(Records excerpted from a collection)
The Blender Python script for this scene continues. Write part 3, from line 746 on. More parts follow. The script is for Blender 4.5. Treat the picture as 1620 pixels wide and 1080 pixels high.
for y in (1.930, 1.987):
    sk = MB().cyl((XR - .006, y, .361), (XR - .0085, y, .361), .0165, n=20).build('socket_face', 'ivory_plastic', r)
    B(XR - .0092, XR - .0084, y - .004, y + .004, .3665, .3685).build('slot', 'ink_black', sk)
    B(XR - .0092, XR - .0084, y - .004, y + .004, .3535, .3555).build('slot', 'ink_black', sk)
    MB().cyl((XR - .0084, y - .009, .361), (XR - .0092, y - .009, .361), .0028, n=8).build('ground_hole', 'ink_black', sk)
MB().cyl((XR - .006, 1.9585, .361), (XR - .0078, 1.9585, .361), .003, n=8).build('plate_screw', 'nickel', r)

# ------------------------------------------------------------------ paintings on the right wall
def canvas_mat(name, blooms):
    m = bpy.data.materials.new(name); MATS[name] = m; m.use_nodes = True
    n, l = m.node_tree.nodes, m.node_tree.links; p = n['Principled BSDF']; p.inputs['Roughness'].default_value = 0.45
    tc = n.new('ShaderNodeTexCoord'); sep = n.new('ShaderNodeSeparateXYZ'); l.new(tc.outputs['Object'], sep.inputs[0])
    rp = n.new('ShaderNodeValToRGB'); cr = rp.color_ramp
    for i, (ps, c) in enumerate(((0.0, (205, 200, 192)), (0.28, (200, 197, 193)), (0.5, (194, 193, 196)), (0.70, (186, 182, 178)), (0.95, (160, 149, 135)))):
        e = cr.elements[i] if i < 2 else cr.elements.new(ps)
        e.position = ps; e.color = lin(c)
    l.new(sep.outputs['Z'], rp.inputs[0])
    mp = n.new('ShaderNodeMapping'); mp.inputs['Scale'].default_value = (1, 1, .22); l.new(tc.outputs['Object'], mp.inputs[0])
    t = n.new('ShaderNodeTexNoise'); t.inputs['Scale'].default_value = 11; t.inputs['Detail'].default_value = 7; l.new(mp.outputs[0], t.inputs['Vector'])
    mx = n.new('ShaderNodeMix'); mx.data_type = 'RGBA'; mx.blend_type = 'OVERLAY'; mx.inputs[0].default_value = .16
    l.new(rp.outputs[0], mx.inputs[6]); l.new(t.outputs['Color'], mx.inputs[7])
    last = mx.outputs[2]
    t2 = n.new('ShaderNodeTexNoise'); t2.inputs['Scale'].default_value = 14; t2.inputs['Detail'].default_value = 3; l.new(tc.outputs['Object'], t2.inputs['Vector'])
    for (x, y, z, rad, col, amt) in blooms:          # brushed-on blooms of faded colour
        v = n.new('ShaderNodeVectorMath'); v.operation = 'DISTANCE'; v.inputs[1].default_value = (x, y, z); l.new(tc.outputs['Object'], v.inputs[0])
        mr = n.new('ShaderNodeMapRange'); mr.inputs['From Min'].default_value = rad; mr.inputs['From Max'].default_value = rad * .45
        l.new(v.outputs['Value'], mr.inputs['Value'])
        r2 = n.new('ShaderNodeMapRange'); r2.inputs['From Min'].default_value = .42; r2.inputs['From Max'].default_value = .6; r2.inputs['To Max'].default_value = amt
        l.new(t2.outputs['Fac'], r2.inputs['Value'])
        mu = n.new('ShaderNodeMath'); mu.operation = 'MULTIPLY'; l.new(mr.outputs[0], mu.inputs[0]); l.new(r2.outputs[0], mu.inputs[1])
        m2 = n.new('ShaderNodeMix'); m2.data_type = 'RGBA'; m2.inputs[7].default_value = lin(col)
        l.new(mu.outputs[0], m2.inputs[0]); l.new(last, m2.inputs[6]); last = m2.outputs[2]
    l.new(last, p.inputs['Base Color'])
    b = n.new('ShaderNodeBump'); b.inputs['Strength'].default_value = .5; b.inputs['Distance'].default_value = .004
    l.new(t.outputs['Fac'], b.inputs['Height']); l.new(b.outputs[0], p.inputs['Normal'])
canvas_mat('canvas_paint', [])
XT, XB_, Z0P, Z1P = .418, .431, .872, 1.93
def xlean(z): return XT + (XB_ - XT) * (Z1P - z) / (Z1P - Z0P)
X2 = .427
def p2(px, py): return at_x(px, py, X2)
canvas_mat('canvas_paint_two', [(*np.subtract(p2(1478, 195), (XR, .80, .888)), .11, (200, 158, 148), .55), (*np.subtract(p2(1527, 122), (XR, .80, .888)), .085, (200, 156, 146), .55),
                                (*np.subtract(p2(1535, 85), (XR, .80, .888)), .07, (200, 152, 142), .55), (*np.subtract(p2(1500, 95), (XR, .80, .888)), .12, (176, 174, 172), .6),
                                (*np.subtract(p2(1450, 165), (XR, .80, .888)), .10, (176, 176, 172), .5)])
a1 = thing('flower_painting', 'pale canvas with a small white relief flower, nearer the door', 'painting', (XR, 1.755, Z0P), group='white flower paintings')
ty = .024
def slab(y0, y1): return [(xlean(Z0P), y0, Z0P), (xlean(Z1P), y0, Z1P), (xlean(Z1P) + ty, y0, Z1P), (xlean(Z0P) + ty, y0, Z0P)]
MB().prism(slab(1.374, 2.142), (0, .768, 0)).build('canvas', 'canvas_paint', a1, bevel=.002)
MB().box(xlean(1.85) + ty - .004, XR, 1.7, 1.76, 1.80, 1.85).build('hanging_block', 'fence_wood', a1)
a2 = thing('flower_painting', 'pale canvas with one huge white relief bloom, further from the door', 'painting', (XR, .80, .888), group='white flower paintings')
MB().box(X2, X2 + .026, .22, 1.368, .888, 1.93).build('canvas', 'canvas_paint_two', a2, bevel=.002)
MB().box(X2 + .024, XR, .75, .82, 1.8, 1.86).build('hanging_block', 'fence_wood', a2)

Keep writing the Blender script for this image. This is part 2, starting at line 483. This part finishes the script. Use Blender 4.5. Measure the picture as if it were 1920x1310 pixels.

• What to do: Go through the records above and set each one down exactly, please.

• Result:
The Blender Python script for this scene continues. Write part 3, from line 746 on. More parts follow. The script is for Blender 4.5. Treat the picture as 1620 pixels wide and 1080 pixels high.
for y in (1.930, 1.987):
    sk = MB().cyl((XR - .006, y, .361), (XR - .0085, y, .361), .0165, n=20).build('socket_face', 'ivory_plastic', r)
    B(XR - .0092, XR - .0084, y - .004, y + .004, .3665, .3685).build('slot', 'ink_black', sk)
    B(XR - .0092, XR - .0084, y - .004, y + .004, .3535, .3555).build('slot', 'ink_black', sk)
    MB().cyl((XR - .0084, y - .009, .361), (XR - .0092, y - .009, .361), .0028, n=8).build('ground_hole', 'ink_black', sk)
MB().cyl((XR - .006, 1.9585, .361), (XR - .0078, 1.9585, .361), .003, n=8).build('plate_screw', 'nickel', r)

# ------------------------------------------------------------------ paintings on the right wall
def canvas_mat(name, blooms):
    m = bpy.data.materials.new(name); MATS[name] = m; m.use_nodes = True
    n, l = m.node_tree.nodes, m.node_tree.links; p = n['Principled BSDF']; p.inputs['Roughness'].default_value = 0.45
    tc = n.new('ShaderNodeTexCoord'); sep = n.new('ShaderNodeSeparateXYZ'); l.new(tc.outputs['Object'], sep.inputs[0])
    rp = n.new('ShaderNodeValToRGB'); cr = rp.color_ramp
    for i, (ps, c) in enumerate(((0.0, (205, 200, 192)), (0.28, (200, 197, 193)), (0.5, (194, 193, 196)), (0.70, (186, 182, 178)), (0.95, (160, 149, 135)))):
        e = cr.elements[i] if i < 2 else cr.elements.new(ps)
        e.position = ps; e.color = lin(c)
    l.new(sep.outputs['Z'], rp.inputs[0])
    mp = n.new('ShaderNodeMapping'); mp.inputs['Scale'].default_value = (1, 1, .22); l.new(tc.outputs['Object'], mp.inputs[0])
    t = n.new('ShaderNodeTexNoise'); t.inputs['Scale'].default_value = 11; t.inputs['Detail'].default_value = 7; l.new(mp.outputs[0], t.inputs['Vector'])
    mx = n.new('ShaderNodeMix'); mx.data_type = 'RGBA'; mx.blend_type = 'OVERLAY'; mx.inputs[0].default_value = .16
    l.new(rp.outputs[0], mx.inputs[6]); l.new(t.outputs['Color'], mx.inputs[7])
    last = mx.outputs[2]
    t2 = n.new('ShaderNodeTexNoise'); t2.inputs['Scale'].default_value = 14; t2.inputs['Detail'].default_value = 3; l.new(tc.outputs['Object'], t2.inputs['Vector'])
    for (x, y, z, rad, col, amt) in blooms:          # brushed-on blooms of faded colour
        v = n.new('ShaderNodeVectorMath'); v.operation = 'DISTANCE'; v.inputs[1].default_value = (x, y, z); l.new(tc.outputs['Object'], v.inputs[0])
        mr = n.new('ShaderNodeMapRange'); mr.inputs['From Min'].default_value = rad; mr.inputs['From Max'].default_value = rad * .45
        l.new(v.outputs['Value'], mr.inputs['Value'])
        r2 = n.new('ShaderNodeMapRange'); r2.inputs['From Min'].default_value = .42; r2.inputs['From Max'].default_value = .6; r2.inputs['To Max'].default_value = amt
        l.new(t2.outputs['Fac'], r2.inputs['Value'])
        mu = n.new('ShaderNodeMath'); mu.operation = 'MULTIPLY'; l.new(mr.outputs[0], mu.inputs[0]); l.new(r2.outputs[0], mu.inputs[1])
        m2 = n.new('ShaderNodeMix'); m2.data_type = 'RGBA'; m2.inputs[7].default_value = lin(col)
        l.new(mu.outputs[0], m2.inputs[0]); l.new(last, m2.inputs[6]); last = m2.outputs[2]
    l.new(last, p.inputs['Base Color'])
    b = n.new('ShaderNodeBump'); b.inputs['Strength'].default_value = .5; b.inputs['Distance'].default_value = .004
    l.new(t.outputs['Fac'], b.inputs['Height']); l.new(b.outputs[0], p.inputs['Normal'])
canvas_mat('canvas_paint', [])
XT, XB_, Z0P, Z1P = .418, .431, .872, 1.93
def xlean(z): return XT + (XB_ - XT) * (Z1P - z) / (Z1P - Z0P)
X2 = .427
def p2(px, py): return at_x(px, py, X2)
canvas_mat('canvas_paint_two', [(*np.subtract(p2(1478, 195), (XR, .80, .888)), .11, (200, 158, 148), .55), (*np.subtract(p2(1527, 122), (XR, .80, .888)), .085, (200, 156, 146), .55),
                                (*np.subtract(p2(1535, 85), (XR, .80, .888)), .07, (200, 152, 142), .55), (*np.subtract(p2(1500, 95), (XR, .80, .888)), .12, (176, 174, 172), .6),
                                (*np.subtract(p2(1450, 165), (XR, .80, .888)), .10, (176, 176, 172), .5)])
a1 = thing('flower_painting', 'pale canvas with a small white relief flower, nearer the door', 'painting', (XR, 1.755, Z0P), group='white flower paintings')
ty = .024
def slab(y0, y1): return [(xlean(Z0P), y0, Z0P), (xlean(Z1P), y0, Z1P), (xlean(Z1P) + ty, y0, Z1P), (xlean(Z0P) + ty, y0, Z0P)]
MB().prism(slab(1.374, 2.142), (0, .768, 0)).build('canvas', 'canvas_paint', a1, bevel=.002)
MB().box(xlean(1.85) + ty - .004, XR, 1.7, 1.76, 1.80, 1.85).build('hanging_block', 'fence_wood', a1)
a2 = thing('flower_painting', 'pale canvas with one huge white relief bloom, further from the door', 'painting', (XR, .80, .888), group='white flower paintings')
MB().box(X2, X2 + .026, .22, 1.368, .888, 1.93).build('canvas', 'canvas_paint_two', a2, bevel=.002)
MB().box(X2 + .024, XR, .75, .82, 1.8, 1.86).build('hanging_block', 'fence_wood', a2)

Keep writing the Blender script for this image. This is part 2, starting at line 483. This part finishes the script. Use Blender 4.5. Measure the picture as if it were 1920x1310 pixels.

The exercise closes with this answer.